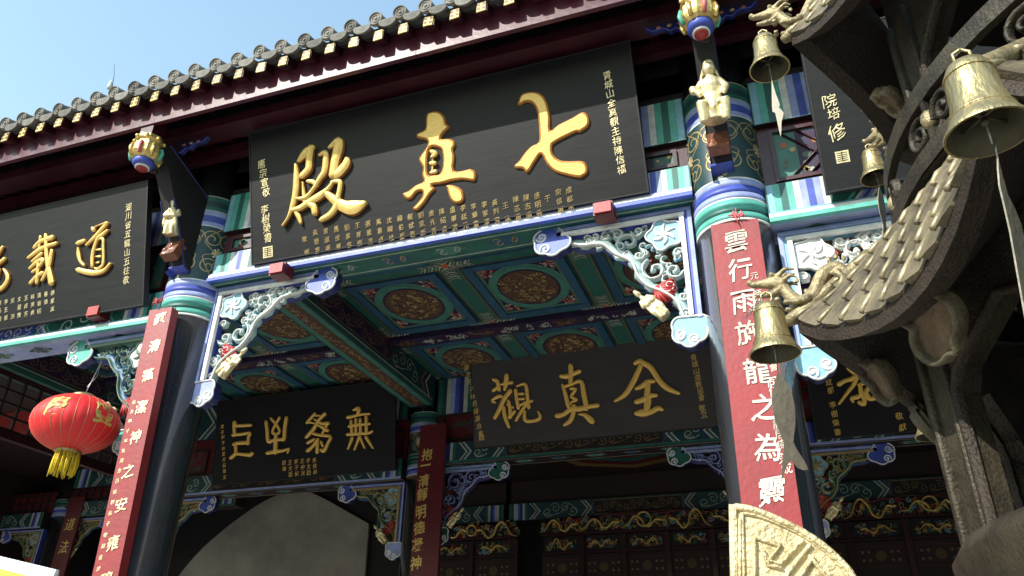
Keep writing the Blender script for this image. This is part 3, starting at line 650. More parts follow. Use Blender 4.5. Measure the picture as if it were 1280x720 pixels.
def bracket(x, y, z, sgn, L, H, fr='blue', tip='lavender', tip2='royal', vine='jade', vw='white', emb='skyblue', fig=True, style=0):
    T = frame((x, y, z), (sgn, 0, 0), (0, 0, 1))
    if sgn < 0: T = Matrix(((-1, 0, 0, x), (0, 0, -1, y), (0, 1, 0, z), (0, 0, 0, 1)))   # mirrored, still facing the court
    T = Matrix(((sgn, 0, 0, x), (0, 0, -1, y), (0, 1, 0, z), (0, 0, 0, 1)))
    mb = M(); t = .045
    mb.box(0, L - .16, -.075, 0, -t, t, fr, T); mb.box(0, .085, -H + .2, -.0755, -t, t, fr, T)
    mb.box(0, L - .16, -.040, -.012, t, t + .008, 'lavender', T); mb.box(.0, .030, -H + .2, -.041, t, t + .008, 'lavender', T)
    mb.box(.05, L - .2, -.082, -.055, t - .02, t + .016, vw, T); mb.box(.055, .090, -H + .22, -.0825, t - .02, t + .016, vw, T)
    o = mb.build('corbel_bracket', hall)
    c = M(); cloud_tip(c, T, (L - .13, -.09), .17, tip2, 'lavender', -.35); c.build('cloud_tip', o); c = M(); cloud_tip(c, T, (.09, -H + .13), .15, tip, 'white', -1.2); c.build('cloud_tip', o)
    sx, sy = L / 1.22, H / 1.12
    main = [(L - .2, -.11), (.86 * sx, -.17 * sy), (.70 * sx, -.19 * sy), (.60 * sx, -.29 * sy), (.48 * sx, -.38 * sy), (.44 * sx, -.50 * sy), (.37 * sx, -.60 * sy), (.26 * sx, -.67 * sy), (.17 * sx, -.76 * sy), (.13 * sx, -H + .22)]
    vv = M(); ms = smoothline(main, 5)
    leaf = [(p[0] - .012 + .012 * math.sin(i * 1.3), p[1] + .012 + .01 * math.cos(i * 1.7), .075) for i, p in enumerate(ms)]
    vv.stroke(leaf, vine, T, z0=-.03, h=.035)
    vv.stroke([(p[0] - .02, p[1] - .02, .06) for p in ms], 'navy', T, z0=-t, h=.03)
    vv.stroke([(p[0], p[1], .022 if vw == 'white' else .018) for p in ms], vw, T, z0=.0, h=.03)
    if style == 0: loops = [(.80, -.135, .045, 2.6, 1), (.66, -.115, .065, 3.5, -1), (.50, -.20, .10, 5, 1), (.42, -.12, .05, 0, -1), (.31, -.47, .105, 1, -1), (.42, -.33, .05, 2, 1), (.17, -.50, .07, 3.4, 1), (.22, -.62, .06, 0, -1), (.12, -.72, .05, 2, 1), (.58, -.12, .05, 1, 1), (.13, -.36, .04, 3, -1), (.12, -.86, .04, 3, -1)]
    else: loops = [(.30, -.22, .16, 5, 1), (.58, -.17, .10, 1, 1), (.78, -.14, .06, 1, -1), (.24, -.50, .15, 1, -1), (.17, -.74, .09, 1, 1), (.12, -.88, .05, 3, -1), (.45, -.38, .07, 0, 1)]
    for i, (u, v, r_, a, sg) in enumerate(loops):
        sp = spiral(u * sx, v * sy, r_, 1.15 if style == 0 else 1.6, a, sg)
        vv.stroke([(p[0], p[1], (.042 if style == 0 else .05) * (1 + .25 * math.sin(j * 2.2))) for j, p in enumerate(sp)], vine if i % 4 else ('jade' if style == 0 else 'navy'), T, z0=-.03 + i * .0006, h=.026)
        vv.stroke([(p[0], p[1], .0125) for p in sp], vw, T, z0=-.006 + i * .0006, h=.016)
    random.seed(int(L * 100) + int(x * 7))
    for i in range(30):
        t_ = random.random(); u = .10 + t_ * (L - .42); lim = H * (.80 - .78 * ((u - .05) / (L - .2)) ** .75); v = -.10 - random.random() * max(.03, lim - .16); rr = random.uniform(.022, .045)
        sp = spiral(u, v, rr, random.uniform(.5, .9), random.random() * 6, random.choice((-1, 1)), .4)
        vv.stroke([(p[0], p[1], .03) for p in sp], vine if i % 3 else 'skyblue', T, z0=-.034 + i * .0004, h=.020); vv.stroke([(p[0], p[1], .0095) for p in sp], vw, T, z0=-.014 + i * .0004, h=.012)
    vv.build('vine', o)
    for i in range(9):
        rb = M(); t_ = i / 8; u, v = .1 + .30 * random.random(), -.1 - t_ * (H - .4); rb.prism(circ(u * (1.2 - t_ * .6), v, random.uniform(.015, .03), 7), -.035, -.032 + i * 1e-4, 'red', T); rb.build('flower', o)
    if emb:
        e = M(); cx, cy = .215 * sx, -.205 * sy; oc = [(cx + (.125 + .016 * math.cos(5 * a)) * math.cos(a), cy + (.125 + .016 * math.cos(5 * a)) * math.sin(a)) for a in [i * math.pi / 20 for i in range(40)]]
        e.prism(oc, .0, .03, emb, T); e.stroke([(p[0], p[1], .014) for p in oc], vw, T, z0=.03, h=.012, closed=True)
        for i in range(6):
            a = i * 1.05 + .3; e.stroke(smoothline([(cx + .01 * math.cos(a), cy + .01 * math.sin(a), .02), (cx + .05 * math.cos(a), cy + .05 * math.sin(a), .034), (cx + .085 * math.cos(a + .3), cy + .085 * math.sin(a + .3), .012)], 3), vw, T, z0=.031 + i * .0004, h=.012)
        e.build('emblem', o)
    if fig:
        cx, cy = .34 * sx, -.72 * sy
        F = M()
        for i in range(9):   # ribbed red fan the figure stands on
            a = math.radians(150 + i * 15); F.tube([T @ Vector((cx - .02, cy + .1, -.0)), T @ Vector((cx - .02 + .15 * math.cos(a), cy + .08 + .13 * math.sin(a), .0))], [.010, .018], 'red', 6)
        F.build('fan_skirt', o)
        fo = link('carved_figure', FIG, o)
        A = T @ Vector((.24 * sx, -.90 * sy, .04)); B = T @ Vector((.50 * sx, -.62 * sy, .05)); d = (B - A).normalized()
        fx = Vector((0, -1, 0)); yy = -(fx - d * fx.dot(d)).normalized(); xx = yy.cross(d)
        m = Matrix((xx, yy, d)).transposed().to_4x4(); m.translation = A + d * .02; m = m @ Matrix.Diagonal((.92, .9, .98, 1))
        fo.matrix_parent_inverse = o.matrix_world.inverted() if False else Matrix.Identity(4)
        fo.matrix_local = Matrix.Translation(Vector((0, 0, 0))) @ m
    return o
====
Restate the data above word for word. Skip every picture.

Keep writing the Blender script for this image. This is part 3, starting at line 650. More parts follow. Use Blender 4.5. Measure the picture as if it were 1280x720 pixels.
def bracket(x, y, z, sgn, L, H, fr='blue', tip='lavender', tip2='royal', vine='jade', vw='white', emb='skyblue', fig=True, style=0):
    T = frame((x, y, z), (sgn, 0, 0), (0, 0, 1))
    if sgn < 0: T = Matrix(((-1, 0, 0, x), (0, 0, -1, y), (0, 1, 0, z), (0, 0, 0, 1)))   # mirrored, still facing the court
    T = Matrix(((sgn, 0, 0, x), (0, 0, -1, y), (0, 1, 0, z), (0, 0, 0, 1)))
    mb = M(); t = .045
    mb.box(0, L - .16, -.075, 0, -t, t, fr, T); mb.box(0, .085, -H + .2, -.0755, -t, t, fr, T)
    mb.box(0, L - .16, -.040, -.012, t, t + .008, 'lavender', T); mb.box(.0, .030, -H + .2, -.041, t, t + .008, 'lavender', T)
    mb.box(.05, L - .2, -.082, -.055, t - .02, t + .016, vw, T); mb.box(.055, .090, -H + .22, -.0825, t - .02, t + .016, vw, T)
    o = mb.build('corbel_bracket', hall)
    c = M(); cloud_tip(c, T, (L - .13, -.09), .17, tip2, 'lavender', -.35); c.build('cloud_tip', o); c = M(); cloud_tip(c, T, (.09, -H + .13), .15, tip, 'white', -1.2); c.build('cloud_tip', o)
    sx, sy = L / 1.22, H / 1.12
    main = [(L - .2, -.11), (.86 * sx, -.17 * sy), (.70 * sx, -.19 * sy), (.60 * sx, -.29 * sy), (.48 * sx, -.38 * sy), (.44 * sx, -.50 * sy), (.37 * sx, -.60 * sy), (.26 * sx, -.67 * sy), (.17 * sx, -.76 * sy), (.13 * sx, -H + .22)]
    vv = M(); ms = smoothline(main, 5)
    leaf = [(p[0] - .012 + .012 * math.sin(i * 1.3), p[1] + .012 + .01 * math.cos(i * 1.7), .075) for i, p in enumerate(ms)]
    vv.stroke(leaf, vine, T, z0=-.03, h=.035)
    vv.stroke([(p[0] - .02, p[1] - .02, .06) for p in ms], 'navy', T, z0=-t, h=.03)
    vv.stroke([(p[0], p[1], .022 if vw == 'white' else .018) for p in ms], vw, T, z0=.0, h=.03)
    if style == 0: loops = [(.80, -.135, .045, 2.6, 1), (.66, -.115, .065, 3.5, -1), (.50, -.20, .10, 5, 1), (.42, -.12, .05, 0, -1), (.31, -.47, .105, 1, -1), (.42, -.33, .05, 2, 1), (.17, -.50, .07, 3.4, 1), (.22, -.62, .06, 0, -1), (.12, -.72, .05, 2, 1), (.58, -.12, .05, 1, 1), (.13, -.36, .04, 3, -1), (.12, -.86, .04, 3, -1)]
    else: loops = [(.30, -.22, .16, 5, 1), (.58, -.17, .10, 1, 1), (.78, -.14, .06, 1, -1), (.24, -.50, .15, 1, -1), (.17, -.74, .09, 1, 1), (.12, -.88, .05, 3, -1), (.45, -.38, .07, 0, 1)]
    for i, (u, v, r_, a, sg) in enumerate(loops):
        sp = spiral(u * sx, v * sy, r_, 1.15 if style == 0 else 1.6, a, sg)
        vv.stroke([(p[0], p[1], (.042 if style == 0 else .05) * (1 + .25 * math.sin(j * 2.2))) for j, p in enumerate(sp)], vine if i % 4 else ('jade' if style == 0 else 'navy'), T, z0=-.03 + i * .0006, h=.026)
        vv.stroke([(p[0], p[1], .0125) for p in sp], vw, T, z0=-.006 + i * .0006, h=.016)
    random.seed(int(L * 100) + int(x * 7))
    for i in range(30):
        t_ = random.random(); u = .10 + t_ * (L - .42); lim = H * (.80 - .78 * ((u - .05) / (L - .2)) ** .75); v = -.10 - random.random() * max(.03, lim - .16); rr = random.uniform(.022, .045)
        sp = spiral(u, v, rr, random.uniform(.5, .9), random.random() * 6, random.choice((-1, 1)), .4)
        vv.stroke([(p[0], p[1], .03) for p in sp], vine if i % 3 else 'skyblue', T, z0=-.034 + i * .0004, h=.020); vv.stroke([(p[0], p[1], .0095) for p in sp], vw, T, z0=-.014 + i * .0004, h=.012)
    vv.build('vine', o)
    for i in range(9):
        rb = M(); t_ = i / 8; u, v = .1 + .30 * random.random(), -.1 - t_ * (H - .4); rb.prism(circ(u * (1.2 - t_ * .6), v, random.uniform(.015, .03), 7), -.035, -.032 + i * 1e-4, 'red', T); rb.build('flower', o)
    if emb:
        e = M(); cx, cy = .215 * sx, -.205 * sy; oc = [(cx + (.125 + .016 * math.cos(5 * a)) * math.cos(a), cy + (.125 + .016 * math.cos(5 * a)) * math.sin(a)) for a in [i * math.pi / 20 for i in range(40)]]
        e.prism(oc, .0, .03, emb, T); e.stroke([(p[0], p[1], .014) for p in oc], vw, T, z0=.03, h=.012, closed=True)
        for i in range(6):
            a = i * 1.05 + .3; e.stroke(smoothline([(cx + .01 * math.cos(a), cy + .01 * math.sin(a), .02), (cx + .05 * math.cos(a), cy + .05 * math.sin(a), .034), (cx + .085 * math.cos(a + .3), cy + .085 * math.sin(a + .3), .012)], 3), vw, T, z0=.031 + i * .0004, h=.012)
        e.build('emblem', o)
    if fig:
        cx, cy = .34 * sx, -.72 * sy
        F = M()
        for i in range(9):   # ribbed red fan the figure stands on
            a = math.radians(150 + i * 15); F.tube([T @ Vector((cx - .02, cy + .1, -.0)), T @ Vector((cx - .02 + .15 * math.cos(a), cy + .08 + .13 * math.sin(a), .0))], [.010, .018], 'red', 6)
        F.build('fan_skirt', o)
        fo = link('carved_figure', FIG, o)
        A = T @ Vector((.24 * sx, -.90 * sy, .04)); B = T @ Vector((.50 * sx, -.62 * sy, .05)); d = (B - A).normalized()
        fx = Vector((0, -1, 0)); yy = -(fx - d * fx.dot(d)).normalized(); xx = yy.cross(d)
        m = Matrix((xx, yy, d)).transposed().to_4x4(); m.translation = A + d * .02; m = m @ Matrix.Diagonal((.92, .9, .98, 1))
        fo.matrix_parent_inverse = o.matrix_world.inverted() if False else Matrix.Identity(4)
        fo.matrix_local = Matrix.Translation(Vector((0, 0, 0))) @ m
    return o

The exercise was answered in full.